**Challenge:**
Repeat the listing word for word. No pictures belong in the copy.

## BEGIN

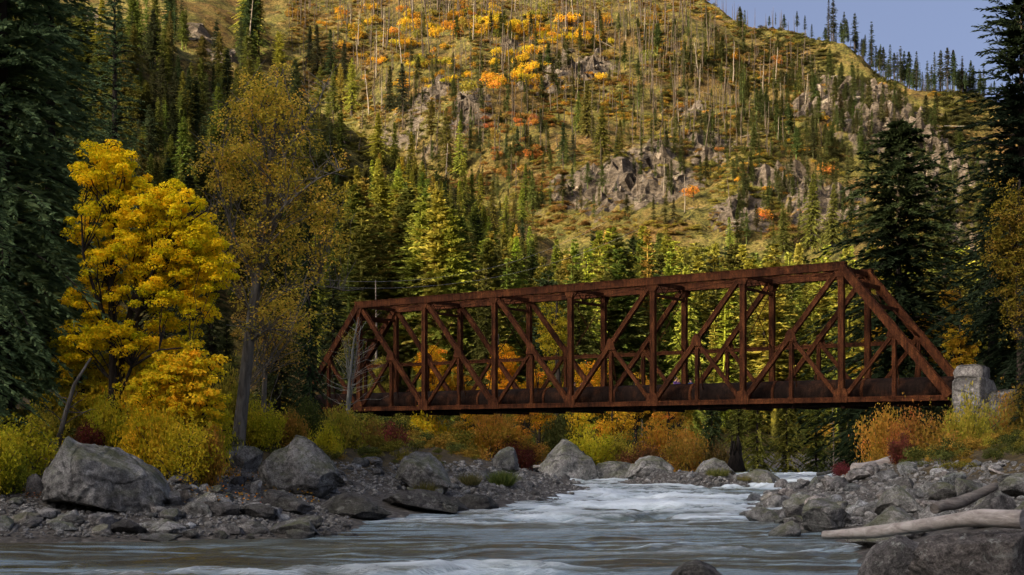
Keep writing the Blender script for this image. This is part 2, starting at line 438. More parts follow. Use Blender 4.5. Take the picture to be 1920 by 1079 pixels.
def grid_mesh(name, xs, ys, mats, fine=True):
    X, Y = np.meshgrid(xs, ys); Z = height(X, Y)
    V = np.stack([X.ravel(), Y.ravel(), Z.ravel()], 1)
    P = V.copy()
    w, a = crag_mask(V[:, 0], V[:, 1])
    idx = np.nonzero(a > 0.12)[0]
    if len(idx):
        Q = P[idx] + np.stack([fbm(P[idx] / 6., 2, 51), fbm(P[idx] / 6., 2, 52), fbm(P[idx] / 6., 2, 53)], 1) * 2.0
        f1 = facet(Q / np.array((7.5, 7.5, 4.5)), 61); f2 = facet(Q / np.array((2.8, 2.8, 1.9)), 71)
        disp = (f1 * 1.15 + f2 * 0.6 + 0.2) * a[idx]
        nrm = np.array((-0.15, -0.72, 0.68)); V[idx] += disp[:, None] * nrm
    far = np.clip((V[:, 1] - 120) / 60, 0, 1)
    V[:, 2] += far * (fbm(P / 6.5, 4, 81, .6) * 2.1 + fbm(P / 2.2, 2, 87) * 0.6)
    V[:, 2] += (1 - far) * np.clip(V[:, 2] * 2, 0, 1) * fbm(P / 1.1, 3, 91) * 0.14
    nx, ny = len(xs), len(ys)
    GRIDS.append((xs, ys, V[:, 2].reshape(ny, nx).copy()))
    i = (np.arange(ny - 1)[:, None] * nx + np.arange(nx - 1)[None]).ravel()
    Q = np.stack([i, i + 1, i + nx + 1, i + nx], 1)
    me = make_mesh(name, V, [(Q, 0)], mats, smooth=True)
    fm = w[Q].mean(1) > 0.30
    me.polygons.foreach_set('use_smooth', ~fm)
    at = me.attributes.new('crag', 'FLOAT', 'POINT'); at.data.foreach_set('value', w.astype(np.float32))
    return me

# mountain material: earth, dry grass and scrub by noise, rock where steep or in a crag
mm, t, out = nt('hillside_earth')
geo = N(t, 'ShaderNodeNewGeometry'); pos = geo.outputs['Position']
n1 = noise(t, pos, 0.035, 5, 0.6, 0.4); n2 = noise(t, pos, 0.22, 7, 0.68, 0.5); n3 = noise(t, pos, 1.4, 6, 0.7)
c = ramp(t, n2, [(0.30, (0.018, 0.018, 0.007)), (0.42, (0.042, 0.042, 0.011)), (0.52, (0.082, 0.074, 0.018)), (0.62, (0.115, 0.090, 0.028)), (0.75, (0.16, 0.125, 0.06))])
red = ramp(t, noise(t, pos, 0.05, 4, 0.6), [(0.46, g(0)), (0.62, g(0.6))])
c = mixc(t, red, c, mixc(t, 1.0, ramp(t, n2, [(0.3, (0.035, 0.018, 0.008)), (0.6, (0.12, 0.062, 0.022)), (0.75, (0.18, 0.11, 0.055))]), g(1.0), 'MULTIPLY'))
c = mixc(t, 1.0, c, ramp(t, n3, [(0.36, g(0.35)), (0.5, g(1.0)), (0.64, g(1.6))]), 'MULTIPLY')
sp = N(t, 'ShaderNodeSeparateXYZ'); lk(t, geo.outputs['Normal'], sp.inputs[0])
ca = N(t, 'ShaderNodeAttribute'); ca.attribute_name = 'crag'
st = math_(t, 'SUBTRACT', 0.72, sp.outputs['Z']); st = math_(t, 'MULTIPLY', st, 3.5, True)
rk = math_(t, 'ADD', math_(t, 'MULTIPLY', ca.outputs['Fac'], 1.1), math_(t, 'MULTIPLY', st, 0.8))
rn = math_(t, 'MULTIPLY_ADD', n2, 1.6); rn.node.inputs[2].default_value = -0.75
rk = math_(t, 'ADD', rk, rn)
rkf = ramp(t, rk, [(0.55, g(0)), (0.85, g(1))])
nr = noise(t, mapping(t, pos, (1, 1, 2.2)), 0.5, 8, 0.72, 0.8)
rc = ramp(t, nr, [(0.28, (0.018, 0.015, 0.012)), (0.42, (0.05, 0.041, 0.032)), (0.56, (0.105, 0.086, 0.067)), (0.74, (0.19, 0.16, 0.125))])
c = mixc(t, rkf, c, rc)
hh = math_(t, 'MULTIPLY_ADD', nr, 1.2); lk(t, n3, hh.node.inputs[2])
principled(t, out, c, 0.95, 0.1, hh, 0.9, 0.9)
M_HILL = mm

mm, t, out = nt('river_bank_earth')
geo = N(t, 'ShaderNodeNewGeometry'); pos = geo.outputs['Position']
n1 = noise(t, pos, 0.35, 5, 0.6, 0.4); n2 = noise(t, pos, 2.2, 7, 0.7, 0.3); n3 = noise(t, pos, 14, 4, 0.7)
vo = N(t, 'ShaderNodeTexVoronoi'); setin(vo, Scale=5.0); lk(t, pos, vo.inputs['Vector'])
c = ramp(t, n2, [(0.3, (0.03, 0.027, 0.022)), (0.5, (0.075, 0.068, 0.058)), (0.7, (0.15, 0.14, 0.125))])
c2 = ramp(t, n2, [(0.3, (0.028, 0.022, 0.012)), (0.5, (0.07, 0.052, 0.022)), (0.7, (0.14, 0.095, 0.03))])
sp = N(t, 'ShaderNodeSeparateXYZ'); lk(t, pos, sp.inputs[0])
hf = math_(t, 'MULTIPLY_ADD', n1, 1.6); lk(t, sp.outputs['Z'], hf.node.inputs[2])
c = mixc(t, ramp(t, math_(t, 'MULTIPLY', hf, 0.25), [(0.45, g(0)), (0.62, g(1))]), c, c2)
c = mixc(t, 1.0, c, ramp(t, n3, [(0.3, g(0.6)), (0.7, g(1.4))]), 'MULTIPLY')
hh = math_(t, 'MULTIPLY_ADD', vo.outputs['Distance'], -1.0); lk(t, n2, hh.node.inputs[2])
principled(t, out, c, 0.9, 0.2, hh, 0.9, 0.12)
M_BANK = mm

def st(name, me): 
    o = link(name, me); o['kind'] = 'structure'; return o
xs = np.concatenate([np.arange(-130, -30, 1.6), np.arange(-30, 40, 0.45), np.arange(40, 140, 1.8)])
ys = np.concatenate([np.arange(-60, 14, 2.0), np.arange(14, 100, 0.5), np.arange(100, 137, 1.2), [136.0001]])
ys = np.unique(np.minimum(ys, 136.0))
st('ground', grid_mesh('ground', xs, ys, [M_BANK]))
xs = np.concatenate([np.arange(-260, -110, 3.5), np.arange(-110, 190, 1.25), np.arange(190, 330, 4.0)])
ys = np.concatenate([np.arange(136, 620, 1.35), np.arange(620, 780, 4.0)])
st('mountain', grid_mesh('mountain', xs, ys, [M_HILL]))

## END

**Complete answer:**
Keep writing the Blender script for this image. This is part 2, starting at line 438. More parts follow. Use Blender 4.5. Take the picture to be 1920 by 1079 pixels.
def grid_mesh(name, xs, ys, mats, fine=True):
    X, Y = np.meshgrid(xs, ys); Z = height(X, Y)
    V = np.stack([X.ravel(), Y.ravel(), Z.ravel()], 1)
    P = V.copy()
    w, a = crag_mask(V[:, 0], V[:, 1])
    idx = np.nonzero(a > 0.12)[0]
    if len(idx):
        Q = P[idx] + np.stack([fbm(P[idx] / 6., 2, 51), fbm(P[idx] / 6., 2, 52), fbm(P[idx] / 6., 2, 53)], 1) * 2.0
        f1 = facet(Q / np.array((7.5, 7.5, 4.5)), 61); f2 = facet(Q / np.array((2.8, 2.8, 1.9)), 71)
        disp = (f1 * 1.15 + f2 * 0.6 + 0.2) * a[idx]
        nrm = np.array((-0.15, -0.72, 0.68)); V[idx] += disp[:, None] * nrm
    far = np.clip((V[:, 1] - 120) / 60, 0, 1)
    V[:, 2] += far * (fbm(P / 6.5, 4, 81, .6) * 2.1 + fbm(P / 2.2, 2, 87) * 0.6)
    V[:, 2] += (1 - far) * np.clip(V[:, 2] * 2, 0, 1) * fbm(P / 1.1, 3, 91) * 0.14
    nx, ny = len(xs), len(ys)
    GRIDS.append((xs, ys, V[:, 2].reshape(ny, nx).copy()))
    i = (np.arange(ny - 1)[:, None] * nx + np.arange(nx - 1)[None]).ravel()
    Q = np.stack([i, i + 1, i + nx + 1, i + nx], 1)
    me = make_mesh(name, V, [(Q, 0)], mats, smooth=True)
    fm = w[Q].mean(1) > 0.30
    me.polygons.foreach_set('use_smooth', ~fm)
    at = me.attributes.new('crag', 'FLOAT', 'POINT'); at.data.foreach_set('value', w.astype(np.float32))
    return me

# mountain material: earth, dry grass and scrub by noise, rock where steep or in a crag
mm, t, out = nt('hillside_earth')
geo = N(t, 'ShaderNodeNewGeometry'); pos = geo.outputs['Position']
n1 = noise(t, pos, 0.035, 5, 0.6, 0.4); n2 = noise(t, pos, 0.22, 7, 0.68, 0.5); n3 = noise(t, pos, 1.4, 6, 0.7)
c = ramp(t, n2, [(0.30, (0.018, 0.018, 0.007)), (0.42, (0.042, 0.042, 0.011)), (0.52, (0.082, 0.074, 0.018)), (0.62, (0.115, 0.090, 0.028)), (0.75, (0.16, 0.125, 0.06))])
red = ramp(t, noise(t, pos, 0.05, 4, 0.6), [(0.46, g(0)), (0.62, g(0.6))])
c = mixc(t, red, c, mixc(t, 1.0, ramp(t, n2, [(0.3, (0.035, 0.018, 0.008)), (0.6, (0.12, 0.062, 0.022)), (0.75, (0.18, 0.11, 0.055))]), g(1.0), 'MULTIPLY'))
c = mixc(t, 1.0, c, ramp(t, n3, [(0.36, g(0.35)), (0.5, g(1.0)), (0.64, g(1.6))]), 'MULTIPLY')
sp = N(t, 'ShaderNodeSeparateXYZ'); lk(t, geo.outputs['Normal'], sp.inputs[0])
ca = N(t, 'ShaderNodeAttribute'); ca.attribute_name = 'crag'
st = math_(t, 'SUBTRACT', 0.72, sp.outputs['Z']); st = math_(t, 'MULTIPLY', st, 3.5, True)
rk = math_(t, 'ADD', math_(t, 'MULTIPLY', ca.outputs['Fac'], 1.1), math_(t, 'MULTIPLY', st, 0.8))
rn = math_(t, 'MULTIPLY_ADD', n2, 1.6); rn.node.inputs[2].default_value = -0.75
rk = math_(t, 'ADD', rk, rn)
rkf = ramp(t, rk, [(0.55, g(0)), (0.85, g(1))])
nr = noise(t, mapping(t, pos, (1, 1, 2.2)), 0.5, 8, 0.72, 0.8)
rc = ramp(t, nr, [(0.28, (0.018, 0.015, 0.012)), (0.42, (0.05, 0.041, 0.032)), (0.56, (0.105, 0.086, 0.067)), (0.74, (0.19, 0.16, 0.125))])
c = mixc(t, rkf, c, rc)
hh = math_(t, 'MULTIPLY_ADD', nr, 1.2); lk(t, n3, hh.node.inputs[2])
principled(t, out, c, 0.95, 0.1, hh, 0.9, 0.9)
M_HILL = mm

mm, t, out = nt('river_bank_earth')
geo = N(t, 'ShaderNodeNewGeometry'); pos = geo.outputs['Position']
n1 = noise(t, pos, 0.35, 5, 0.6, 0.4); n2 = noise(t, pos, 2.2, 7, 0.7, 0.3); n3 = noise(t, pos, 14, 4, 0.7)
vo = N(t, 'ShaderNodeTexVoronoi'); setin(vo, Scale=5.0); lk(t, pos, vo.inputs['Vector'])
c = ramp(t, n2, [(0.3, (0.03, 0.027, 0.022)), (0.5, (0.075, 0.068, 0.058)), (0.7, (0.15, 0.14, 0.125))])
c2 = ramp(t, n2, [(0.3, (0.028, 0.022, 0.012)), (0.5, (0.07, 0.052, 0.022)), (0.7, (0.14, 0.095, 0.03))])
sp = N(t, 'ShaderNodeSeparateXYZ'); lk(t, pos, sp.inputs[0])
hf = math_(t, 'MULTIPLY_ADD', n1, 1.6); lk(t, sp.outputs['Z'], hf.node.inputs[2])
c = mixc(t, ramp(t, math_(t, 'MULTIPLY', hf, 0.25), [(0.45, g(0)), (0.62, g(1))]), c, c2)
c = mixc(t, 1.0, c, ramp(t, n3, [(0.3, g(0.6)), (0.7, g(1.4))]), 'MULTIPLY')
hh = math_(t, 'MULTIPLY_ADD', vo.outputs['Distance'], -1.0); lk(t, n2, hh.node.inputs[2])
principled(t, out, c, 0.9, 0.2, hh, 0.9, 0.12)
M_BANK = mm

def st(name, me): 
    o = link(name, me); o['kind'] = 'structure'; return o
xs = np.concatenate([np.arange(-130, -30, 1.6), np.arange(-30, 40, 0.45), np.arange(40, 140, 1.8)])
ys = np.concatenate([np.arange(-60, 14, 2.0), np.arange(14, 100, 0.5), np.arange(100, 137, 1.2), [136.0001]])
ys = np.unique(np.minimum(ys, 136.0))
st('ground', grid_mesh('ground', xs, ys, [M_BANK]))
xs = np.concatenate([np.arange(-260, -110, 3.5), np.arange(-110, 190, 1.25), np.arange(190, 330, 4.0)])
ys = np.concatenate([np.arange(136, 620, 1.35), np.arange(620, 780, 4.0)])
st('mountain', grid_mesh('mountain', xs, ys, [M_HILL]))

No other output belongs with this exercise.